Most people in this country don’t like rattlesnakes. I mean, there’s a few that like them but they are not the majority by any means. People who don’t like them, the rattlesnakes not the people who do like them, generally hit them with a shovel until they’re dead. It is said by those folks who do like rattlesnakes that one of the reasons we should take these rattlesnakes close to our bosoms, are of the opinion that they do good by eating rodents, therefore let’s have them hang around doing that. Others say “Nope. Don’t think so. Gonna kill ’em”.  We believe that if they, the rattlesnakes, want to act that way they should do it way, and I mean way far away from where good American taxpaying citizens hang around. So there is a difference of opinion there.

It’s amazing that the Redtail hawk sides with the shovel smacking people and kill every one of those rattlers they see. They also pass this trait on to the young Redtail hawks by bringing home the snake, often still wriggling, for their little ones to eat. We at The Institute believe this is laudable behavior and compliment the Redtail parents on their good sense whenever we chance to speak with them.

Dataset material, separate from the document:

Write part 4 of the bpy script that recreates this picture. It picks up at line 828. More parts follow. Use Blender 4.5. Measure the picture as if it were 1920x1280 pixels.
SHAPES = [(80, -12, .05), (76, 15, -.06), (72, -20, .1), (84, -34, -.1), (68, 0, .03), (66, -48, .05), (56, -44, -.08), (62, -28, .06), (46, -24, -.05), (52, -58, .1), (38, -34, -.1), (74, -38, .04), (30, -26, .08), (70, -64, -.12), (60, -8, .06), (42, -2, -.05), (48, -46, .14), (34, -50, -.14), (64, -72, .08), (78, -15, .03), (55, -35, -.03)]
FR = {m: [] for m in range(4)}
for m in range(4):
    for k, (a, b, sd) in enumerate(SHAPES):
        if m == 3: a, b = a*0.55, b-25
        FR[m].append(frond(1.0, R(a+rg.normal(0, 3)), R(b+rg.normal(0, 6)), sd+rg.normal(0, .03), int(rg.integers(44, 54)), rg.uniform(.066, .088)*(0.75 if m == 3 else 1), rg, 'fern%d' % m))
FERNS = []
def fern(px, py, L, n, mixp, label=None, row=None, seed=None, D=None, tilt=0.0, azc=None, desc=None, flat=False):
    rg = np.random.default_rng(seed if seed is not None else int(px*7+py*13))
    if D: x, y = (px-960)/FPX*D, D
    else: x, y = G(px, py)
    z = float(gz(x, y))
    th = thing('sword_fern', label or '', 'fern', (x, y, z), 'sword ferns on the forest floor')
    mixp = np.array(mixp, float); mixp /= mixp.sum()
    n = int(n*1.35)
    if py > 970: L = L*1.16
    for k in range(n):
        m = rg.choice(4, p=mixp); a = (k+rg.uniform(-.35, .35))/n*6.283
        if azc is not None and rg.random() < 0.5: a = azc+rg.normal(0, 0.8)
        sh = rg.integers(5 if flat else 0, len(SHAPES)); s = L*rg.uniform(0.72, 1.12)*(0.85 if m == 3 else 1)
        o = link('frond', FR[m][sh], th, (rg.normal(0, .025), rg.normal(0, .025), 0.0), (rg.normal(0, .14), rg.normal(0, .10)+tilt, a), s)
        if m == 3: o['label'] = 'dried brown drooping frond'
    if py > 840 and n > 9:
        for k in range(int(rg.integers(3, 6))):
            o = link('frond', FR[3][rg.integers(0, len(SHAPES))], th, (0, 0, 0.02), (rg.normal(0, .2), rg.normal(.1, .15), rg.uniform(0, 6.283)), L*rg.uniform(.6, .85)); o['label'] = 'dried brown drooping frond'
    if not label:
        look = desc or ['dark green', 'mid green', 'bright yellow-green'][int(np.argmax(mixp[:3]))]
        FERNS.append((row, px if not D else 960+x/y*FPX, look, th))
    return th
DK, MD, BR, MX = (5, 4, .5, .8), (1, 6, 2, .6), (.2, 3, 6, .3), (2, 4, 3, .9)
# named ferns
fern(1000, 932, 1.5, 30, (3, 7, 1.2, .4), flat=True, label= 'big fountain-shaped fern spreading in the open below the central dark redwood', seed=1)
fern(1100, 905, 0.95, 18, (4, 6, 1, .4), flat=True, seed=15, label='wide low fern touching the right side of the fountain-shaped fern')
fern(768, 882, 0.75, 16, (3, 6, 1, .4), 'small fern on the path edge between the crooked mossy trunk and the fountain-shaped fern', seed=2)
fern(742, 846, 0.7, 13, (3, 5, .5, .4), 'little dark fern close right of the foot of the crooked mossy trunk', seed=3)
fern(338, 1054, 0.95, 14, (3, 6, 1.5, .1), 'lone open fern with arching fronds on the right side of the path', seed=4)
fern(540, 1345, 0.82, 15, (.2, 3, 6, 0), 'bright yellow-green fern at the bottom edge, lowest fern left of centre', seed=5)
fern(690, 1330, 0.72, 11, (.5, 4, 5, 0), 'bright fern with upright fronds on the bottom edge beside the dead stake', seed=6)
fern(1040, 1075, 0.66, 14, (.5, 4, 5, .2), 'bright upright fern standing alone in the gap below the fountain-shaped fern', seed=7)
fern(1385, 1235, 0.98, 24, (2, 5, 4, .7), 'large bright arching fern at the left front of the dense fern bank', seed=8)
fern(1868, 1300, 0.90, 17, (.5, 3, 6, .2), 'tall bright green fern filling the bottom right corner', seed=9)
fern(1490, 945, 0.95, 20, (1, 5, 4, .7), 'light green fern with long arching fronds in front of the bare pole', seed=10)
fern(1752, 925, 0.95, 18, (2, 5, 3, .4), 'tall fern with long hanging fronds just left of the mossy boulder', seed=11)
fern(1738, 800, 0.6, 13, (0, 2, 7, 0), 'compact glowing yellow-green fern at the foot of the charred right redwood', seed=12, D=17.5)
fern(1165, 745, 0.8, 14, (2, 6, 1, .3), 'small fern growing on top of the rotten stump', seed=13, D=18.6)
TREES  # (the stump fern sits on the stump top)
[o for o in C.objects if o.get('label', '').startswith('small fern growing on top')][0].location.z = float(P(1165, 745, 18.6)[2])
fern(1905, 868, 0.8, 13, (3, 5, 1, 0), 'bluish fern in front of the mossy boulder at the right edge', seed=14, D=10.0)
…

The image above, which was taken just across the highway from our mailbox, shows the Redtail parent in the act of taking the rattlesnake it has just that moment caught, to a tall telephone pole where it would begin the process of making it not alive. Then it flew it back to the nest for the young to eat. We cheered and gave it the universal thumbs up gesture of approval before returning to sorting out the bills from the junk mail, then throwing the entire mess in the dumpster. I know, you’re saying if you’re just going to throw it all in the dumpster why bother sorting it out. We sort because every once in a while there is a check in there and then we’d have to go back and do dumpster diving which is not very dignified for a Director of a major Institute like ours to be doing. Which of course brings us to, if you’re looking for nominations for the “Most Useful Bird of the Year” award we heartily recommend Nature’s helper the Redtail hawk. Remember vote now and vote often. These birds need our support.